▶ _Stored dataset items_:
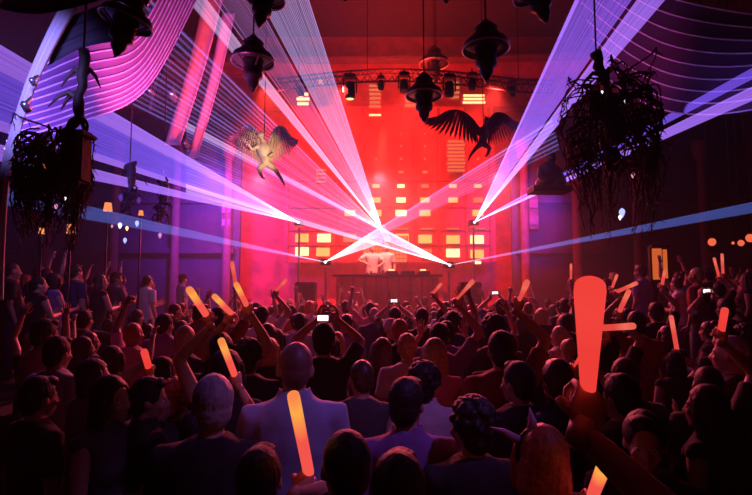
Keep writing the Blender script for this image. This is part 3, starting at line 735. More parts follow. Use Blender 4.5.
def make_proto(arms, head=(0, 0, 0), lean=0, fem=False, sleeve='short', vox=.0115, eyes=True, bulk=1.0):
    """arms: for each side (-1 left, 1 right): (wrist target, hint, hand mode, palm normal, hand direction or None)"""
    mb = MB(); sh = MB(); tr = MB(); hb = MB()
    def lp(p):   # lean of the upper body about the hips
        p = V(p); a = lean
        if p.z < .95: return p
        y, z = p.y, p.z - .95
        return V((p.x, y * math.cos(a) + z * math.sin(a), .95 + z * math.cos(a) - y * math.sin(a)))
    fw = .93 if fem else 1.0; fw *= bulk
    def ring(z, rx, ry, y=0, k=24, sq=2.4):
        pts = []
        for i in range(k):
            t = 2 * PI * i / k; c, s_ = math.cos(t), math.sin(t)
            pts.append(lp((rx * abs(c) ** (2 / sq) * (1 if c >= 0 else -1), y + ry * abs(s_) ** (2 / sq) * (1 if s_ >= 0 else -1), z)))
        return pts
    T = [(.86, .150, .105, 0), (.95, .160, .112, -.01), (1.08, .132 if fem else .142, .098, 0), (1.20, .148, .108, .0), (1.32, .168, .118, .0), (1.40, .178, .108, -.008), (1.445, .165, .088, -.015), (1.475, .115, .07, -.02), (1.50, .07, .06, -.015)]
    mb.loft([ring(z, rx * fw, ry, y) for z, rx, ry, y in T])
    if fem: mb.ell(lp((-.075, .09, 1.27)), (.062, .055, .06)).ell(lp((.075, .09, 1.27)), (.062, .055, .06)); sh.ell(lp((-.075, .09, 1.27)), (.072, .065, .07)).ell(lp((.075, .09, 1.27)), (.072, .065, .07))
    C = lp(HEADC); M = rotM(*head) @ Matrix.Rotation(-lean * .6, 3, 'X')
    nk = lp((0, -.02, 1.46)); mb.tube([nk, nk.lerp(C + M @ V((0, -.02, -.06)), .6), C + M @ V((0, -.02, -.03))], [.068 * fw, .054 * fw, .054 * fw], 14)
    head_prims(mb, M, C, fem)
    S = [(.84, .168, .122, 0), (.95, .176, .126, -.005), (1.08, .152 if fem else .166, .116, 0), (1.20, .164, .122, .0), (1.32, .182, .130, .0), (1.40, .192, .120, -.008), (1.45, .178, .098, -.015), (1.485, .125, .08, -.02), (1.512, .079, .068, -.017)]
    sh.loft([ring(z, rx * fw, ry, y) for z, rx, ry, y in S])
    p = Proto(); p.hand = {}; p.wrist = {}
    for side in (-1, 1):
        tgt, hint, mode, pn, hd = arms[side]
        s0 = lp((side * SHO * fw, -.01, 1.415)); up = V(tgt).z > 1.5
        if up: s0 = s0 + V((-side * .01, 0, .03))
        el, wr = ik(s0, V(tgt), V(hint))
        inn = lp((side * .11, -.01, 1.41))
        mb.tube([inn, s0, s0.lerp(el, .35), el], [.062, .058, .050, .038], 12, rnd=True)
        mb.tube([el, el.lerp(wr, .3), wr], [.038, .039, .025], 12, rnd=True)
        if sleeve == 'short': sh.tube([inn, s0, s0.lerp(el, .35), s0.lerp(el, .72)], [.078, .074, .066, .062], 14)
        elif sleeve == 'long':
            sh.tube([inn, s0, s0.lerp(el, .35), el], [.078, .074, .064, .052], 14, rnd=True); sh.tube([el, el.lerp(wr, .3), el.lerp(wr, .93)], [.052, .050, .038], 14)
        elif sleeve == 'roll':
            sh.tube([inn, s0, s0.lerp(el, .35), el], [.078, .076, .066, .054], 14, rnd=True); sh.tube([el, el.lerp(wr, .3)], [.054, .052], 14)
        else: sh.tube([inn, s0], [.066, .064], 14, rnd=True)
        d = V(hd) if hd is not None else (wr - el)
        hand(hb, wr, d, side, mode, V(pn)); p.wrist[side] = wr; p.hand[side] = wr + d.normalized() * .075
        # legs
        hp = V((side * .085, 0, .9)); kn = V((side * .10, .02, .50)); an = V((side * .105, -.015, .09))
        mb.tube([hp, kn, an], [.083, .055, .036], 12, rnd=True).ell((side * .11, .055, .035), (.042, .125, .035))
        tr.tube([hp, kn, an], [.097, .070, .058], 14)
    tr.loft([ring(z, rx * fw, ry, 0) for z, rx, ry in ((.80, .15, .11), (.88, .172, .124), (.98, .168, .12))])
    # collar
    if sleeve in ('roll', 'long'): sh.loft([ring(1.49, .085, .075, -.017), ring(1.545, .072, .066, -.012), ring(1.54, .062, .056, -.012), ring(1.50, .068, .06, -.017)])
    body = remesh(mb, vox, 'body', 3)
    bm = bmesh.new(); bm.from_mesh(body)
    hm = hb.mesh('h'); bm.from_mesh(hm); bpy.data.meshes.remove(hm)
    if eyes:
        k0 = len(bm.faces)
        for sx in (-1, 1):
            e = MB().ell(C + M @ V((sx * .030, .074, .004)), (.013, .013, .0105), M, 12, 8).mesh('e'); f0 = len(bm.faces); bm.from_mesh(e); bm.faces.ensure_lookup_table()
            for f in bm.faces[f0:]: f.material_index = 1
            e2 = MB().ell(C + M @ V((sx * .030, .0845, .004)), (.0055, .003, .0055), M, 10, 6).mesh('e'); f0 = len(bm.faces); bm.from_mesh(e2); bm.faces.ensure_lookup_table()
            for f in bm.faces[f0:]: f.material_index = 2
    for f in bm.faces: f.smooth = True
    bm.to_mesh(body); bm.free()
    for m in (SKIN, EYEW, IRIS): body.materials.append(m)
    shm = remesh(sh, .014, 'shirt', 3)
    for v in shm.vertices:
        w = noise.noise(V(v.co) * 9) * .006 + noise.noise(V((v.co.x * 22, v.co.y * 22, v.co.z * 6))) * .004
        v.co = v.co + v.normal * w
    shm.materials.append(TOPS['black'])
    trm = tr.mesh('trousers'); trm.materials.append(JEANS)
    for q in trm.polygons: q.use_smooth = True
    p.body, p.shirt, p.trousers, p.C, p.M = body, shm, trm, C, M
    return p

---

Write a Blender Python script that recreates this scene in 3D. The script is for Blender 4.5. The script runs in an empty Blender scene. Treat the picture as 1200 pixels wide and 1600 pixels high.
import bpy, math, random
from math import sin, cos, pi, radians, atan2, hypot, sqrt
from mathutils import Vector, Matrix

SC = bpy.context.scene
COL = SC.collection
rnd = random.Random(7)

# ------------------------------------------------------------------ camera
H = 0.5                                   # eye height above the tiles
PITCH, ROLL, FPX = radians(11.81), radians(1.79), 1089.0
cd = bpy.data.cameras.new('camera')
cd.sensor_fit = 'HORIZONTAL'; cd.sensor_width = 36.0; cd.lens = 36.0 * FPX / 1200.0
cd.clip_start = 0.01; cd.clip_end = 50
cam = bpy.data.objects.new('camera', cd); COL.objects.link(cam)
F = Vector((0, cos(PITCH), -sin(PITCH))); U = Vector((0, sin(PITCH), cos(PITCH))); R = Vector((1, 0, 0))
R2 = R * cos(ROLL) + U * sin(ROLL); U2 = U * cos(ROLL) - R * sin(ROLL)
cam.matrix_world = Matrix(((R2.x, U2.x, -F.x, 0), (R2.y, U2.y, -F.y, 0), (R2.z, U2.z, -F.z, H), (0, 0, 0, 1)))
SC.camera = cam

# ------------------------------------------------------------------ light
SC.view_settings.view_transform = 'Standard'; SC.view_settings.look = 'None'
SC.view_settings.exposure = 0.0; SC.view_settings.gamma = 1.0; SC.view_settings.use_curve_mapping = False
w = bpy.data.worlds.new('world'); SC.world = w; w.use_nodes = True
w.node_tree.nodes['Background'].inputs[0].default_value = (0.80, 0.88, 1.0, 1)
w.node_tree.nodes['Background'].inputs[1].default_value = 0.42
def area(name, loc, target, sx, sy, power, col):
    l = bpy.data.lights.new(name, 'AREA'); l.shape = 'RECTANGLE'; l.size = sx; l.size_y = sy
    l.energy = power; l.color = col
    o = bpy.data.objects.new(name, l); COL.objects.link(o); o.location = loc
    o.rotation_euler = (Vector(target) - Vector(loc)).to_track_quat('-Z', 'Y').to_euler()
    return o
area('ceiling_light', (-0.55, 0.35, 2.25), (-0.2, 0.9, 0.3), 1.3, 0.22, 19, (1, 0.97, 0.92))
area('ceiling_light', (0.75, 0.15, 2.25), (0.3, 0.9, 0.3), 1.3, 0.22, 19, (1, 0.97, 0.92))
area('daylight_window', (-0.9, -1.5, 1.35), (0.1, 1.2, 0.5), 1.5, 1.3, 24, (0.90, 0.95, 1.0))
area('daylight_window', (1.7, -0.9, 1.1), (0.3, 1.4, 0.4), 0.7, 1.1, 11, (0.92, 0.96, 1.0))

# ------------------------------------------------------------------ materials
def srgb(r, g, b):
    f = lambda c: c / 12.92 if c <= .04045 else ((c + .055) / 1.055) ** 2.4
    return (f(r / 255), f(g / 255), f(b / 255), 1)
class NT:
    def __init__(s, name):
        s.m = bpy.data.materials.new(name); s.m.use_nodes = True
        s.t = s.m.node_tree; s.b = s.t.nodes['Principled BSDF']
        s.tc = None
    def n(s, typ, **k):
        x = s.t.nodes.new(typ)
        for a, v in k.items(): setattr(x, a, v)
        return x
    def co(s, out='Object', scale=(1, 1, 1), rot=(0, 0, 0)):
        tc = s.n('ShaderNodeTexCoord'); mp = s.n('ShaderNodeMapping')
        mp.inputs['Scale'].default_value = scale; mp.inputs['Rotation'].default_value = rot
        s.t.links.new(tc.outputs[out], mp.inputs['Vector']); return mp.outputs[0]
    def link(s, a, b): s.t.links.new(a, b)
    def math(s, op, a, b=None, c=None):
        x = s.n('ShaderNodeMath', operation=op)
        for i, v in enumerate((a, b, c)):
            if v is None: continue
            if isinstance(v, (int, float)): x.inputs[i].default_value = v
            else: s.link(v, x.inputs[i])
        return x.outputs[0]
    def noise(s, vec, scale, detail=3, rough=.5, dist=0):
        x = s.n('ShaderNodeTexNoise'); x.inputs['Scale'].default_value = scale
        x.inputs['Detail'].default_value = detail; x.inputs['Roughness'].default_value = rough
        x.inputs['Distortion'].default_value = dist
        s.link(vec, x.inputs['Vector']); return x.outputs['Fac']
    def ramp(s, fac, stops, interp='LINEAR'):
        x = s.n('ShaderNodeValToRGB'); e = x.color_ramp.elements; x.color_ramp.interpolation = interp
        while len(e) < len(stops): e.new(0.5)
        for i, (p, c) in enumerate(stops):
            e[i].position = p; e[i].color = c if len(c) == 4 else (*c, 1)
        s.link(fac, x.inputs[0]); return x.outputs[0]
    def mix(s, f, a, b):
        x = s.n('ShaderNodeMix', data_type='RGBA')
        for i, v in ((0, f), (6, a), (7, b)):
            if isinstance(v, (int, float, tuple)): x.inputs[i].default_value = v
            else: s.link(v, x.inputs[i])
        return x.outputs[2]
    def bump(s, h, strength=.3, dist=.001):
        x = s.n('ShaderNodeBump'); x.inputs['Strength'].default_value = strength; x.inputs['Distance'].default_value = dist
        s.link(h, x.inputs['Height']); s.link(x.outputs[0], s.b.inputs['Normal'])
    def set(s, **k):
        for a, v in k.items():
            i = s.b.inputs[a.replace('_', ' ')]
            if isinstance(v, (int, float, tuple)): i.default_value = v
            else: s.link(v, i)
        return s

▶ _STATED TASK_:
From the listing above, copy every line that holds the string "scene".

▶ _EXPECTED ANSWER_:
Write a Blender Python script that recreates this scene in 3D. The script is for Blender 4.5. The script runs in an empty Blender scene. Treat the picture as 1200 pixels wide and 1600 pixels high.
SC = bpy.context.scene